Suas desventuras o levam a uma situação excitante e perigosa; totalmente surreal e envolta em uma atmosfera de sonho (quase o nosso carnaval!). Ele se vê em meio ao mistério de mulheres vestidas unicamente com máscaras, homens mascarados e encapuzados, inebriados por uma música soturna. Cena que culmina em uma orgia.
Mas tudo é mistério e sonho e um sonho é imprevisível. O livro nos faz suar com sua sucessão de acontecimentos e sentimentos. O personagem vai às raias da loucura. O sexo é a linha de condução do livro, que se constrói à partir dos desejos e sonhos.
Em 1999 o livro foi adaptado para as telonas por Stanley Kubrick, com o título de “De olhos bem fechados” (Eyes Wide Shut) – que conseguiu repassar toda a angustiante e onírica atmosfera do livro, ao som de Dimitri Shostakovsky. Em seu último filme, Kubrick recriou com perfeição toda a gama de sentimentos e sobressaltos dos personagens. O filme é fantástico e merece ser assistido: seja em função da história narrada, seja em função, única e exclusivamente, do diretor que assina o longa.
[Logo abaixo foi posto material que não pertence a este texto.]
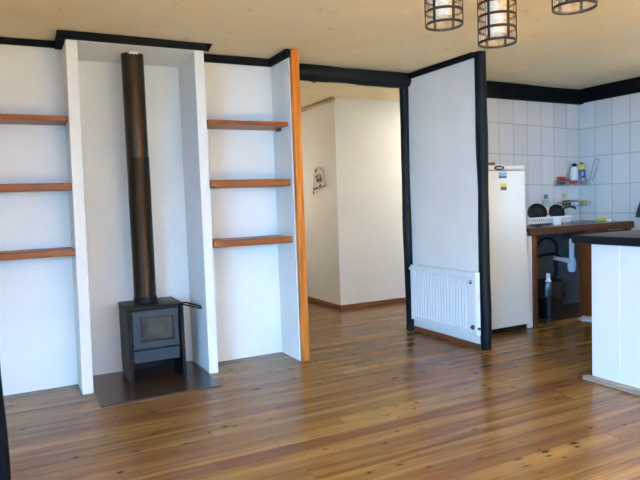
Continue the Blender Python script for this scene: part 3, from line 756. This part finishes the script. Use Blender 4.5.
m_mar = mat('maroon', (.22, .03, .04), .5); m_tan = mat('tan', (.45, .36, .20), .6)
blob('soap_box', 'dark red soap box on the upper wire rack in front of the white bottle', 'box', (5.775, 4.836, UZ+.006), (.11, .028, .045), m_mar)
blob('sponge', 'pale tan sponge in front of the blue bottle on the upper wire rack', 'sponge', (5.955, 4.829, UZ+.006), (.07, .028, .055), m_tan)
blob('scouring_pad', 'black scouring pad at the left of the lower wire rack', 'pad', (5.70, 4.87, LZ+.006), (.09, .055, .060), m_rubber)
blob('soap_bar', 'white soap bar in the middle of the lower wire rack', 'soap', (5.80, 4.83, LZ+.006), (.08, .05, .035), m_white)
blob('sponge', 'grey purple sponge behind the white soap on the lower wire rack', 'sponge', (5.83, 4.89, LZ+.006), (.15, .05, .062), mat('mauve', (.25, .22, .28), .8))
blob('sponge', 'tan sponge at the right of the lower wire rack', 'sponge', (5.935, 4.83, LZ+.006), (.07, .07, .058), m_tan)
t = thing('hanging_scrubber', 'green scrubber hanging by a cord between the two wire racks', 'scrubber', (5.72, 4.88, 1.21))
bm = B(); lathe(bm, [(0, -.03), (.022, -.024), (.030, 0), (.022, .024), (0, .03)], (5.715, 4.895, 1.245), 16, 1, .7); obj('scrubber_body', bm, m_green, t, 50)
bm = B(); tube(bm, [(5.715, 4.895, 1.27), (5.712, 4.898, 1.32), (5.712, 4.895, UZ)], .003, 6); obj('cord', bm, m_white, t, 50)
# dark green towel on the right wall
bm = B(); n = 18; mrow = 16; g = []
for j in range(mrow+1):
    v = j/mrow; g.append([])
    for i in range(n+1):
        u = i/n; wd = .06+.17*v**.8
        y = 4.02+.015-wd*.85+(u)*wd*1.7
        x = 6.0-.015-.016*(1+math.sin(u*15+v*2))*(.3+.7*v)
        g[-1].append(bm.verts.new((x, min(y, 4.02+.015+.145*v**.7+.01), 1.31-.33*v+.012*math.sin(u*9))))
for j in range(mrow):
    for i in range(n): bm.faces.new((g[j][i], g[j][i+1], g[j+1][i+1], g[j+1][i]))
tw = thing('hanging_towel', 'dark green kitchen cloth hanging on the tiled wall at the right edge', 'towel', (6.0, 4.02, .98))
o = obj('cloth', bm, m_towel, tw, 60); so = o.modifiers.new('t', 'SOLIDIFY'); so.thickness = .012; so.offset = 0
bm = B(); tube(bm, [(6.02, 4.025, 1.335), (5.985, 4.025, 1.330), (5.972, 4.025, 1.30)], .006, 8); lathe(bm, [(.018, 0), (.018, .006)], (6.02, 4.025, 1.335), 16, axis=(-1, 0, 0)); obj('hook', bm, m_chrome, tw, 60)

# ------------------------------------------------------------------ ornament on the hall wall
orn = thing('wall_ornament', 'small cream arched ornament with dark pieces hung on the hall wall', 'ornament', (3.375, 6.55, 1.42))
oy = lambda s: 6.555+s     # +s = deeper, left in view
bm = B(); pts = [Vector((3.366, oy(.135*math.cos(a)), 1.53+.165*math.sin(a))) for a in [math.pi*k/24 for k in range(25)]]
pts = [Vector((3.366, oy(.15), 1.44))]+pts+[Vector((3.366, oy(-.145), 1.45))]
tube(bm, pts, .007, 8); obj('arch', bm, m_cream, orn, 60)
bm = B()
for a, b, r in (((.15, 1.435), (-.15, 1.47), .012),): tube(bm, [(3.366, oy(a[0]), a[1]), (3.362, oy(0), 1.445), (3.366, oy(b[0]), b[1])], r, 8)
obj('lower_rail', bm, m_cream, orn, 60)
bm = B(); lathe(bm, [(0, 0), (.055, .0), (.06, .012), (.04, .024), (0, .026)], (3.379, oy(.02), 1.555), 24, axis=(-1, 0, 0)); obj('rosette', bm, m_cream, orn, 40)
def bit(y, z, a, L, r):
    bm = B(); dy = math.cos(a)*L/2; dz = math.sin(a)*L/2
    tube(bm, [(3.352, oy(y-dy), z-dz), (3.346, oy(y), z+.008), (3.352, oy(y+dy), z+dz)], r, 10, rs=[r*.5, r, r*.5]); obj('dark_piece', bm, m_dark, orn, 60)
for q in ((.045, 1.655, -.9, .05, .010), (.02, 1.575, -1.2, .05, .010), (.0, 1.53, -.3, .07, .012), (.11, 1.432, .3, .05, .012), (.03, 1.44, -.5, .05, .011), (-.06, 1.465, -.6, .045, .010), (-.07, 1.545, .8, .04, .007), (.125, 1.39, 1.4, .06, .008)): bit(*q)

# ------------------------------------------------------------------ pendant lamps
def build_lamp(c, label):
    t = thing('pendant_lamp', label, 'lamp', c, 'caged pendant lamps')
    R_, Hh = .072, .30; x, y, z = c
    for k in range(7):
        zz = k*(Hh/6); bm = B()
        lathe(bm, [(R_-.0015, zz-.005), (R_+.0025, zz-.005), (R_+.0025, zz+.005), (R_-.0015, zz+.005), (R_-.0015, zz-.005)], (x, y, z+.005), 40, cap=False)
        obj('cage_ring', bm, m_cage, t, 40)
    for k in range(6):
        a = 2*math.pi*(k+.35)/6; bm = B()
        Rz = Matrix.Rotation(a, 3, 'Z'); pb = Vector((x, y, z))
        box(bm, (x+R_-.0005, y-.005, z), (x+R_+.0035, y+.005, z+Hh+.01), 0, 1, Rz, pb); obj('cage_strap', bm, m_cage, t)
    bm = B(); lathe(bm, [(R_-.004, .003), (R_-.004, Hh)], (x, y, z), 40, cap=False)
    obj('amber_shade', bm, m_amber, t, 60)
    bm = B(); lathe(bm, [(.036, .035), (.042, .042), (.042, .24), (.02, .26)], (x, y, z), 28); obj('opal_tube', bm, m_opal, t, 40)
    bm = B(); lathe(bm, [(R_, Hh), (R_, Hh+.006), (.03, Hh+.03), (.012, Hh+.06), (.012, Hh+.075)], (x, y, z), 32); obj('top_cap', bm, m_cage, t, 40)
    bm = B(); tube(bm, [(x, y, z+Hh+.07), (x, y, CZ-.02)], .004, 8); obj('cord', bm, m_cord, t, 60)
    bm = B(); lathe(bm, [(.05, CZ-.025), (.05, CZ)], (x, y, 0), 28); obj('ceiling_rose', bm, m_cage, t, 40)
    return t
build_lamp((1.585, 1.943, 1.962), 'caged amber pendant lamp hanging highest left, leftmost of the three')
build_lamp((1.770, 1.842, 1.884), 'caged amber pendant lamp hanging lowest, middle one of the three')
build_lamp((1.812, 1.507, 1.928), 'caged amber pendant lamp nearest the right, only its lower rim in view')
A depender da edição, a novela tem 100 páginas e é muito fácil de ser lida. Transporta-nos para um mundo de sonhos, como esses dias de carnaval! É um bom livro para ser lido nesses dias de libido e de euforia. Leia nessas manhãs de ressaca e perca-se em páginas surreais.
Agora, deem-me licença, que vou ali atrás do bloco!